*Task description*
Output every entry exactly as written.

========

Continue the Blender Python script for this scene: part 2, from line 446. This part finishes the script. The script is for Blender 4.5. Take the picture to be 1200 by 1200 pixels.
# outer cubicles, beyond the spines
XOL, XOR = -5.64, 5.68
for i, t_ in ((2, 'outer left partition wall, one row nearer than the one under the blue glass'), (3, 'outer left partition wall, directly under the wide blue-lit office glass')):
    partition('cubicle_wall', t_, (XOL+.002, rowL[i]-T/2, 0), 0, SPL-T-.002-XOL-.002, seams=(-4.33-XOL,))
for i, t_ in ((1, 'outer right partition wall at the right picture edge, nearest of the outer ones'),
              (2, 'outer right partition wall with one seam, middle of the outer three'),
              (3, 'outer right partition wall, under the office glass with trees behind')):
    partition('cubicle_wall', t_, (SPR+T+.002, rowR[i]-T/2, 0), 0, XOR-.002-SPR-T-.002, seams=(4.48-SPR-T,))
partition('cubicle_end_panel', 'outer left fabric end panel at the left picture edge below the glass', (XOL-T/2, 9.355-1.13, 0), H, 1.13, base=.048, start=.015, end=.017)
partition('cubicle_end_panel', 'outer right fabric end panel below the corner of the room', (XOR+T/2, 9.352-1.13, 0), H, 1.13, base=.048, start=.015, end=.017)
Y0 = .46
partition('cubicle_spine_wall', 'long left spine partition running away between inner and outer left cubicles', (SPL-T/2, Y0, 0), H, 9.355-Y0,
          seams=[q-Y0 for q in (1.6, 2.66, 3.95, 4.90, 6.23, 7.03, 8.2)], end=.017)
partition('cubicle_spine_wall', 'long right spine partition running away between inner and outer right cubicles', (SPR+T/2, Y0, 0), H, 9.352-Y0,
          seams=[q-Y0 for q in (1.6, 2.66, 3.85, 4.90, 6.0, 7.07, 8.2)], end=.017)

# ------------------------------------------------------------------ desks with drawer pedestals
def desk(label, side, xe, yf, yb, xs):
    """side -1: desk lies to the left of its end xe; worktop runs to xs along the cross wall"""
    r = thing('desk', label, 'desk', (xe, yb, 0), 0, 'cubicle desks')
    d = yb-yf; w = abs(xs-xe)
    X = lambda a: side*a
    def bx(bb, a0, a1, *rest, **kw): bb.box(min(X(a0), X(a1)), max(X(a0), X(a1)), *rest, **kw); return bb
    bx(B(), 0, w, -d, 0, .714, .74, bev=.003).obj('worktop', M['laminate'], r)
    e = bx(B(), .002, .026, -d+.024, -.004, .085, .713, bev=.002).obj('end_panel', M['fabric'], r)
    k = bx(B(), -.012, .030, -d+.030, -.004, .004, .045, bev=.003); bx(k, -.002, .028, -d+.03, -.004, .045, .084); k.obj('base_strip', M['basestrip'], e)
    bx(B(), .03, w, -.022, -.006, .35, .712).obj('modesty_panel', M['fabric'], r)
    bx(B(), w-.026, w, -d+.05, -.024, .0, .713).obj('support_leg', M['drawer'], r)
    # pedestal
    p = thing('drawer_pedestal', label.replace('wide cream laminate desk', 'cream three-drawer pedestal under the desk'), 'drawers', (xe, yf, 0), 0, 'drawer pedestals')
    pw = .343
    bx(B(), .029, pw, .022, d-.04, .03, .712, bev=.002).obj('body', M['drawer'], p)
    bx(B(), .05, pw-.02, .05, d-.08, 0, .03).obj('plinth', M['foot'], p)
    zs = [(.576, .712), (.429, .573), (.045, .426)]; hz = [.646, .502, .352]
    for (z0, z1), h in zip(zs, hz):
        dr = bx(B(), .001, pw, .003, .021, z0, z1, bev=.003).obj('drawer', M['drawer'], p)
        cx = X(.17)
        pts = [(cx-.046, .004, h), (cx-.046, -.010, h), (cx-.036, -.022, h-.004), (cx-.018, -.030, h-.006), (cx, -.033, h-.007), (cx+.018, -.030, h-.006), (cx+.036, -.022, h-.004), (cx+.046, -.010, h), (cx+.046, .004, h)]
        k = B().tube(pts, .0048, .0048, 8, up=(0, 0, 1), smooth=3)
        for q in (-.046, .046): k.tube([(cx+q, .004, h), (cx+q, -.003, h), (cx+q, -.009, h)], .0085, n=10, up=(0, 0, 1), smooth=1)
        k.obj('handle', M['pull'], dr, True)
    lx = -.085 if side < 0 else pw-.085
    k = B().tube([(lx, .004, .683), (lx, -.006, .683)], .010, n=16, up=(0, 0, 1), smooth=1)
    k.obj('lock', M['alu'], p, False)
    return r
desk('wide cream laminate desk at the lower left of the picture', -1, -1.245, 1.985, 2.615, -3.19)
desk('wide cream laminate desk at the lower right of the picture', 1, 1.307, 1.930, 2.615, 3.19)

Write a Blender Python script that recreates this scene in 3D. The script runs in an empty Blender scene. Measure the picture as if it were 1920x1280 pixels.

========

*Result below*
Continue the Blender Python script for this scene: part 2, from line 446. This part finishes the script. The script is for Blender 4.5. Take the picture to be 1200 by 1200 pixels.
# outer cubicles, beyond the spines
XOL, XOR = -5.64, 5.68
for i, t_ in ((2, 'outer left partition wall, one row nearer than the one under the blue glass'), (3, 'outer left partition wall, directly under the wide blue-lit office glass')):
    partition('cubicle_wall', t_, (XOL+.002, rowL[i]-T/2, 0), 0, SPL-T-.002-XOL-.002, seams=(-4.33-XOL,))
for i, t_ in ((1, 'outer right partition wall at the right picture edge, nearest of the outer ones'),
              (2, 'outer right partition wall with one seam, middle of the outer three'),
              (3, 'outer right partition wall, under the office glass with trees behind')):
    partition('cubicle_wall', t_, (SPR+T+.002, rowR[i]-T/2, 0), 0, XOR-.002-SPR-T-.002, seams=(4.48-SPR-T,))
partition('cubicle_end_panel', 'outer left fabric end panel at the left picture edge below the glass', (XOL-T/2, 9.355-1.13, 0), H, 1.13, base=.048, start=.015, end=.017)
partition('cubicle_end_panel', 'outer right fabric end panel below the corner of the room', (XOR+T/2, 9.352-1.13, 0), H, 1.13, base=.048, start=.015, end=.017)
Y0 = .46
partition('cubicle_spine_wall', 'long left spine partition running away between inner and outer left cubicles', (SPL-T/2, Y0, 0), H, 9.355-Y0,
          seams=[q-Y0 for q in (1.6, 2.66, 3.95, 4.90, 6.23, 7.03, 8.2)], end=.017)
partition('cubicle_spine_wall', 'long right spine partition running away between inner and outer right cubicles', (SPR+T/2, Y0, 0), H, 9.352-Y0,
          seams=[q-Y0 for q in (1.6, 2.66, 3.85, 4.90, 6.0, 7.07, 8.2)], end=.017)

# ------------------------------------------------------------------ desks with drawer pedestals
def desk(label, side, xe, yf, yb, xs):
    """side -1: desk lies to the left of its end xe; worktop runs to xs along the cross wall"""
    r = thing('desk', label, 'desk', (xe, yb, 0), 0, 'cubicle desks')
    d = yb-yf; w = abs(xs-xe)
    X = lambda a: side*a
    def bx(bb, a0, a1, *rest, **kw): bb.box(min(X(a0), X(a1)), max(X(a0), X(a1)), *rest, **kw); return bb
    bx(B(), 0, w, -d, 0, .714, .74, bev=.003).obj('worktop', M['laminate'], r)
    e = bx(B(), .002, .026, -d+.024, -.004, .085, .713, bev=.002).obj('end_panel', M['fabric'], r)
    k = bx(B(), -.012, .030, -d+.030, -.004, .004, .045, bev=.003); bx(k, -.002, .028, -d+.03, -.004, .045, .084); k.obj('base_strip', M['basestrip'], e)
    bx(B(), .03, w, -.022, -.006, .35, .712).obj('modesty_panel', M['fabric'], r)
    bx(B(), w-.026, w, -d+.05, -.024, .0, .713).obj('support_leg', M['drawer'], r)
    # pedestal
    p = thing('drawer_pedestal', label.replace('wide cream laminate desk', 'cream three-drawer pedestal under the desk'), 'drawers', (xe, yf, 0), 0, 'drawer pedestals')
    pw = .343
    bx(B(), .029, pw, .022, d-.04, .03, .712, bev=.002).obj('body', M['drawer'], p)
    bx(B(), .05, pw-.02, .05, d-.08, 0, .03).obj('plinth', M['foot'], p)
    zs = [(.576, .712), (.429, .573), (.045, .426)]; hz = [.646, .502, .352]
    for (z0, z1), h in zip(zs, hz):
        dr = bx(B(), .001, pw, .003, .021, z0, z1, bev=.003).obj('drawer', M['drawer'], p)
        cx = X(.17)
        pts = [(cx-.046, .004, h), (cx-.046, -.010, h), (cx-.036, -.022, h-.004), (cx-.018, -.030, h-.006), (cx, -.033, h-.007), (cx+.018, -.030, h-.006), (cx+.036, -.022, h-.004), (cx+.046, -.010, h), (cx+.046, .004, h)]
        k = B().tube(pts, .0048, .0048, 8, up=(0, 0, 1), smooth=3)
        for q in (-.046, .046): k.tube([(cx+q, .004, h), (cx+q, -.003, h), (cx+q, -.009, h)], .0085, n=10, up=(0, 0, 1), smooth=1)
        k.obj('handle', M['pull'], dr, True)
    lx = -.085 if side < 0 else pw-.085
    k = B().tube([(lx, .004, .683), (lx, -.006, .683)], .010, n=16, up=(0, 0, 1), smooth=1)
    k.obj('lock', M['alu'], p, False)
    return r
desk('wide cream laminate desk at the lower left of the picture', -1, -1.245, 1.985, 2.615, -3.19)
desk('wide cream laminate desk at the lower right of the picture', 1, 1.307, 1.930, 2.615, 3.19)

Write a Blender Python script that recreates this scene in 3D. The script runs in an empty Blender scene. Measure the picture as if it were 1920x1280 pixels.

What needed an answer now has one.